R. v. Harmon, a June 28 decision of the Saskatchewan Provincial Court, provides a good example of a defendant wrestling with the decision whether to plead guilty. He initially agreed to do so, but the night before the guilty plea was to be entered told his lawyer that he had changed his mind. The lawyer indicated that it was a little late in the day to be doing so, given that arrangements had already been made with the prosecutor. A guilty plea was entered the next day, and the sentencing was adjourned. Outside of court, the defendant again expressed to his lawyer a desire to plead not guilty. The lawyer said that if he wished to do so they should reattend court immediately, and that a new lawyer would have to act on the application to strike the plea. The defendant took no action until several months later, when he appeared with a new lawyer and sought to expunge the plea prior to sentencing.
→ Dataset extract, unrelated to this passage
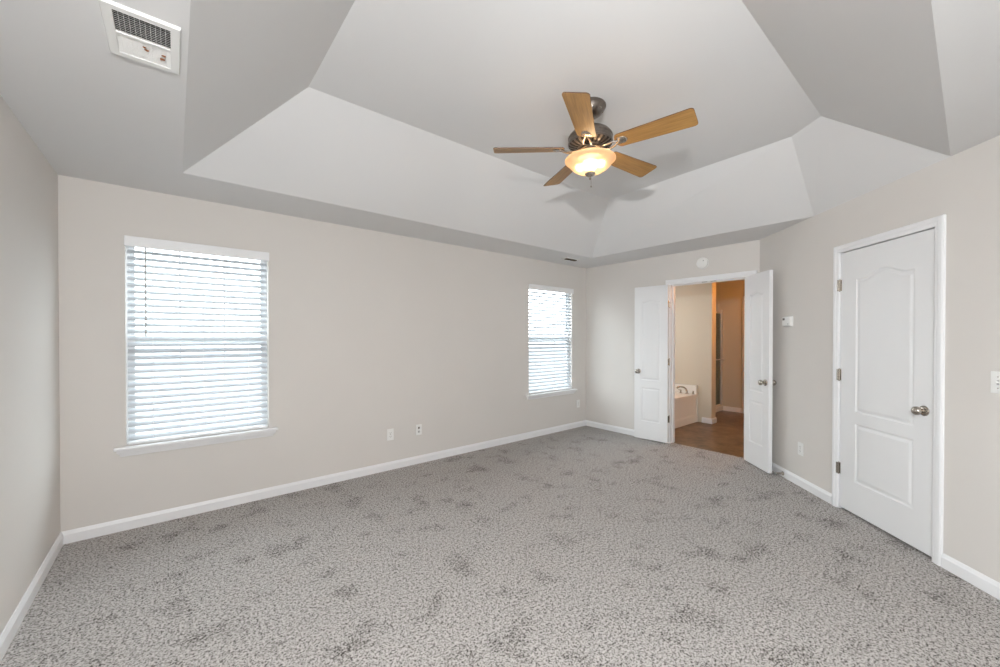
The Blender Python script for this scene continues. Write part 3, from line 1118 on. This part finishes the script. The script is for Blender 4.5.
# bowl light
bm = bmesh.new()  # unseen window frame, added to bring side light into the room
outp = [(0.150, z(2.596)), (0.163, z(2.594)), (0.1705, z(2.588)), (0.1705, z(2.582)), (0.163, z(2.575)), (0.152, z(2.565)), (0.138, z(2.549)), (0.118, z(2.530)), (0.090, z(2.513)), (0.058, z(2.501)), (0.024, z(2.496)), (0.0, z(2.4955))]
lathe(bm, outp, n=56)
gl = obj('glass_bowl', bm, BOWL, fan, smooth=True, ang=80)
bm = bmesh.new()  # unseen window frame, added to bring side light into the room
lathe(bm, [(0.0, z(2.500)), (0.034, z(2.500)), (0.036, z(2.492)), (0.028, z(2.480)), (0.015, z(2.474)), (0.008, z(2.468)), (0.006, z(2.462)), (0.009, z(2.457)), (0.006, z(2.451)), (0, z(2.450))], n=24)
obj('finial', bm, NICKEL, fan, smooth=True)
bm = bmesh.new()  # unseen window frame, added to bring side light into the room
tube(bm, [(0.010, 0, z(2.470)), (0.010, 0, z(2.415))], 0.0011, 6)
lathe(bm, [(0, z(2.415)), (0.004, z(2.411)), (0.004, z(2.404)), (0, z(2.400))], (0.010, 0, 0), (0, 0, 1), 10)
obj('pull_chain', bm, NICKEL, fan)
for k in range(2):
    a = math.radians(115 + 180 * k)
    c = Vector((0.062 * math.cos(a), 0.062 * math.sin(a), z(2.560)))
    bm = bmesh.new()
    ax = Vector((math.cos(a), math.sin(a), -0.35)).normalized()
    lathe(bm, [(0, -0.052), (0.012, -0.050), (0.012, -0.030), (0.020, -0.016), (0.027, 0.002), (0.026, 0.016), (0.018, 0.027), (0, 0.032)], c, ax, 20)
    obj('bulb', bm, BULB, fan, smooth=True)
lf = lamp('fan_bulb_glow', 'POINT', (FX, FY, 2.525), 1.5, (1.0, 0.70, 0.38), shadow_soft_size=0.05)

# ------------------------------------------------------------------ bathroom beyond the doors
BW = mat('bathroom_wall_paint', (0.60, 0.55, 0.45), 0.8, noise=0.01, nscale=2)
bm = B((TH + 0.0, 3.12, 0.0, TH, 0, H))
struct('wall_bathroom_back', bm, BW, 'outside wall at the back of the bathroom', 'wall')
bm = B((TH, 3.3, -2.6, -D - 0.08, 0, H))
struct('wall_bathroom_front', bm, BW, 'bathroom side wall behind the diagonal wall', 'wall')
bm = B((1.62, 1.775, -1.205, 0.0, 0, H))
struct('wall_bathroom_partition', bm, BW, 'cream partition wall beside the tub, seen through the doorway', 'wall')
bm = B((3.0, 3.12, -D - 0.08, 0.0, 0, H))
struct('wall_bathroom_right', bm, BW, 'amber lit far wall of the bathroom beside the shower', 'wall')
bm = B((TH - 0.06, 3.2, -2.5, 0.1, H + 0.0005, H + 0.05))
struct('ceiling_bathroom', bm, CEIL, 'flat white bathroom ceiling beyond the doors', 'ceiling')
bm = bmesh.new()  # unseen window frame, added to bring side light into the room
baseboard(bm, (1.62, -1.205), (1.62, -1.06), (-1, 0), 0.085)
baseboard(bm, (1.606, -1.205), (1.789, -1.205), (0, -1), 0.085)
baseboard(bm, (1.775, -1.205), (1.775, -0.90), (1, 0), 0.085)
struct('baseboard_partition', bm, TRIM, 'white baseboard wrapping the end of the bathroom partition', 'baseboard')
bm = bmesh.new()  # unseen window frame, added to bring side light into the room
baseboard(bm, (3.0, -1.17), (3.0, -0.83), (-1, 0), 0.085)
struct('baseboard_bathroom', bm, TRIM, 'white baseboard on the far bathroom wall right of the shower', 'baseboard')
bm = B((2.978, 3.0, -1.245, -1.175, 0, 2.11), (2.978, 3.0, -1.95, -1.245, 2.04, 2.11), (2.978, 3.0, -2.02, -1.95, 0, 2.11), (2.992, 2.9995, -1.95, -1.245, 0.01, 2.04))
struct('trim_3', bm, TRIM, 'pale door casing at the right end of the far bathroom wall', 'door frame', bevel=0.004)

# garden tub: deck with oval basin, apron, faucet
tub = thing('bathtub', 'white garden tub with panelled apron beyond the left door leaf', 'bathtub', (0.90, -0.5, 0))
bm = bmesh.new()  # unseen window frame, added to bring side light into the room
x0, x1, y0, y1, zr = -0.775, 0.718, -0.505, 0.495, 0.455
n = 48
oval = []
rect = []
for k in range(n):
    a = 2 * PI * k / n
    oval.append((-0.05 + 0.56 * math.cos(a) * 1.0, 0.0 + 0.36 * math.sin(a)))
V2 = [Vector(p) for p in ((x0, y0), (x1, y0), (x1, y1), (x0, y1))] + [Vector(p) for p in oval]
ed = [(0, 1), (1, 2), (2, 3), (3, 0)] + [(4 + i, 4 + (i + 1) % n) for i in range(n)]
vo, eo, fo, _a, _b, _c = delaunay_2d_cdt(V2, ed, [], 0, 1e-6)
vs = [bm.verts.new((p.x, p.y, zr)) for p in vo]
for f in fo:
    cx = sum(vo[i].x for i in f) / 3 + 0.05
    cy = sum(vo[i].y for i in f) / 3
    if (cx / 0.56) ** 2 + (cy / 0.36) ** 2 > 1.0:
        bm.faces.new([vs[i] for i in f])
prev = [bm.verts.new((p[0], p[1], zr)) for p in oval]
for sc, zz in ((0.985, zr + 0.012), (0.95, zr + 0.004), (0.92, zr - 0.06), (0.85, zr - 0.25), (0.72, zr - 0.33), (0.4, zr - 0.345)):
    cur = [bm.verts.new((-0.05 + (p[0] + 0.05) * sc, p[1] * sc, zz)) for p in oval]
    for i in range(n):
        bm.faces.new((prev[i], prev[(i + 1) % n], cur[(i + 1) % n], cur[i]))
    prev = cur
bm.faces.new(prev)
box(bm, x0, x1, y0, y0 + 0.03, zr - 0.05, zr - 0.0005)
box(bm, x1 - 0.06, x1, y0 + 0.01, y1, zr - 0.0005, zr + 0.135)
box(bm, x0, x1, y1 - 0.03, y1, zr - 0.0005, zr + 0.135)
bmesh.ops.remove_doubles(bm, verts=bm.verts[:], dist=1e-5)
obj('basin', bm, TUBM, tub)
bm = bmesh.new()  # unseen window frame, added to bring side light into the room
prism(bm, [(y0 + 0.012, 0.0), (y0 + 0.032, 0.0), (y0 + 0.032, zr - 0.05), (y0 + 0.020, zr - 0.05), (y0 + 0.020, 0.13), (y0 + 0.012, 0.10)], x0, x1, 'x')
box(bm, x1 - 0.045, x1, y0 + 0.006, y0 + 0.018, 0, zr - 0.05)
obj('apron', bm, TUBM, tub)
fa = thing('tub_faucet', 'bronze roman tub faucet with long spout on the end of the tub', 'faucet', (1.49, -0.875, 0.4555))
bm = bmesh.new()  # unseen window frame, added to bring side light into the room
lathe(bm, [(0, 0), (0.026, 0), (0.026, 0.008), (0.016, 0.014), (0.014, 0.05), (0, 0.05)], (0, 0, 0), (0, 0, 1), 20)
tube(bm, [(0, 0, 0.03), (-0.015, 0.005, 0.075), (-0.06, 0.02, 0.105), (-0.13, 0.04, 0.118), (-0.19, 0.055, 0.115), (-0.205, 0.06, 0.100)], [0.013, 0.013, 0.013, 0.012, 0.013, 0.015], 12)
obj('spout', bm, NICKEL, fa, smooth=True)
for s, yy in ((1, 0.10), (-1, -0.10)):
    bm = bmesh.new()
    lathe(bm, [(0, 0), (0.024, 0), (0.024, 0.006), (0.013, 0.012), (0.012, 0.040), (0.016, 0.046), (0.012, 0.056), (0, 0.057)], (0.0, yy, 0), (0, 0, 1), 18)
    tube(bm, [(0.0, yy, 0.050), (-0.045, yy + s * 0.02, 0.056)], [0.006, 0.005], 8)
    obj('faucet_handle', bm, NICKEL, fa, smooth=True)

# framed glass shower beside the partition
sh = thing('shower_enclosure', 'chrome framed glass shower with a towel bar past the partition', 'shower', (2.39, -0.40, 0))
bm = B((-0.61, 0.605, -0.46, 0.395, 0.0, 0.05), (-0.61, 0.605, -0.46, -0.38, 0.05, 0.10))
obj('shower_pan', bm, TUBM, sh, bevel=0.006)
bm = B((0.590, 0.605, -0.38, 0.395, 0.05, 2.0), (-0.61, 0.590, 0.380, 0.395, 0.05, 2.0), (-0.612, -0.600, -0.38, 0.380, 0.05, 2.0))
obj('surround', bm, TILE, sh)
bm = B((0.550, 0.603, -0.445, -0.405, 0.10, 1.885), (-0.612, -0.575, -0.440, -0.405, 0.10, 1.86), (-0.575, 0.550, -0.436, -0.408, 1.815, 1.85), (-0.575, 0.550, -0.436, -0.408, 0.10, 0.125),
       (0.02, 0.045, -0.436, -0.408, 0.125, 1.815))
obj('metal_frame', bm, ALU, sh, bevel=0.003)
bm = B((-0.575, 0.02, -0.425, -0.419, 0.125, 1.815), (0.045, 0.550, -0.425, -0.419, 0.125, 1.815))
obj('glass_panel', bm, SHOWERG, sh)
bm = bmesh.new()  # unseen window frame, added to bring side light into the room
tube(bm, [(0.08, -0.485, 0.965), (0.58, -0.485, 0.965)], 0.010, 12)
for xx in (0.10, 0.56):
    tube(bm, [(xx, -0.436, 0.965), (xx, -0.485, 0.965)], 0.007, 10)
obj('towel_bar', bm, ALU, sh, smooth=True)
# warm vanity lamp of the bathroom, on its right-hand wall
lamp('vanity_lamp', 'POINT', (1.75, -2.15, 2.2), 17, (1.0, 0.37, 0.05), shadow_soft_size=0.12)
The judge in Harmon accepted the defendant's testimony that, despite having prior experience with the criminal justice system, including a conviction for a similar offence, he did not fully understand the process at the time of the plea. The plea was therefore not voluntary or fully informed. The failure to speak up in court at the time the plea was entered, or to return to court immediately thereafter as his lawyer had suggested during their post-plea discussion, merely reflected the "perfectly logical responses of an individual who simply did not know what to do to address his concerns".

The result in Harmon is not one that all other judges would necessarily reach. Second thoughts about the decision to plead guilty, whether occurring before or after the plea is taken, are not enough to strike the plea. But the judge found as a fact that the the defendant was truly confused about the process and did not intend to plead guilty. This factul finding certainly justifies the decision to strike the plea.

Harmon underlines an important lesson for counsel dealing with clients who equivocate about how to plead. The decision is the client's alone. The lawyer can give advice, sometimes in strong terms, but that is all. If the client is equivocal the lawyer should not proceed with the plea. If equivocation is expressed, and after further discussion the client's doubts are dispelled and he or she makes a final decision, counsel should obtain instructions in writing or, at the very least, make detailed notes setting out the conversation. Doing so ensures that any subsequent issue as to the validity of the plea can be resolved based on a full and fair record of events.

A final note. Section 606(1.1) of the Criminal Code encourages, but does not require, judges to make a few simple enquiries of an accused in order to ensure that a guilty plea is voluntary, unequivocal and informed. More and more judges are taking up this suggestion, and wisely. A "colloquy", as this process is referred to in U.S. law, prevents bad guilty pleas before they happen, saving the time and expense of an application to strike the plea. And, because a transcript of the exchange is kept, the process strongly discourages a defendant who enters a voluntary and fully informed plead from bringing an unmeritorious application to strike.